I sent out an email to a dozen or so people, with all but the first address in the BCC field. One of the recipients has replied to me but his reply seems to have been sent toe everyone on the list - rather defeating the purpose of a blind carbon copy. He uses a mac and so I gues he clicked on 'reply all' rather than 'reply'.
Is there a way to prevent recipients replying to all addresses listed in CC or BCC? Otherwise, how do you keep traffic confidential?
Email addresses in the BCC field are not available to anyone except the original sender, so this recipient in question could not have sent a reply to everyone, because their email doesn't have the information for any other recipient. They could click Reply or replay all and it would make no difference; you are the only one who would get a reply.
Yep, that's what I would have thought, but I sent out six emails, 5 bcc, and one recipient's reply went to one of the bcc addresses - but there was no way he could have guessed that this recipient was on the original subscription list. I don't get it.

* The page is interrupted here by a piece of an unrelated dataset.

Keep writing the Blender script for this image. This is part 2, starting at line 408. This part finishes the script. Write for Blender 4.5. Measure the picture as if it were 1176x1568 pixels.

Then I can only guess that there is a problem with your installation of Mail. Have you upgraded to 10.5.4 yet, since your profile says you're running 10.5? If not, you should do that immediately.
Have you tried creating a new User Account and testing it in Mail there? If the problem persists there, it's system-wide; otherwise it's limited to your primary account.
Have you asked the sender? In your initial post you assume the reply went to all the Bccs, now you say it went to one - but do you know if it went to that one because your correspondent hit reply, or because your correspondent thought this other person might be interested in the reply without knowing that they had been an original recipient?
Establish the facts before looking for a solution.
I assumed that it went to all because it went to one. The exact sequence of events is that I wrote to 'a' with blind copies to b, c, d, e & f. B (who uses a Mac) replied to me but his reply also went to 'a', an address that he would not have known and could not have guessed would have been on the original subscription list. 'A' is a colleague and she was surprised to have received the email from 'b'. All of the other recipients (who don't use Macs) have sent replies which did not get copied to 'a'. Given the circumstances and content of the email I did not want to broadcast that it seems to have become common knowledge.
I think I see what has gone wrong. I assumed that a bcc would substitute the address of each recipient when it was delivered. I've done a test mailing and I now see that all of the bccs are delivered with the name of the first recipient in the 'to' field. This was not what I expected to happen and it explains how one recipient replied to the first addressee. Sorry for the confusion.
But…is there a way to send an email to several addresses without the address of the first recipient appearing on all of the bccs?
He probably click Forward instead of Reply but didn't notice it even-though Mail adds "Begin forwarded message:" at the top of the new message. Also the To: is blank when you forward an E-Mail!
Here's how to keep that from happening AGAIN!
Open a new Mail Message and on the left, next to From: is a little box. Click on it! Remove CC & add Reply To:. And make it a habit to always use the Reply To: and Bcc:. If Spam Filters and/or User Rules are blocking a blank To: then use your E-Mail Address to let it pass Filters/Rules. You can always delete it when it hits your In Box. And it's not a problem using the same E-Mail Address in the To: and Reply To:.
Later ...
!http://homepage.mac.com/buzzlightgear/Buzz.tiff!
Buzz
Simplest is to use your own address as the To:, and put all the intended recipients in as BCC:. Some people just leave the To: blank, but this will cause some ISP or recipient spam filters to treat it as spam.
Anything in the BCC: field is not seen by any recipient.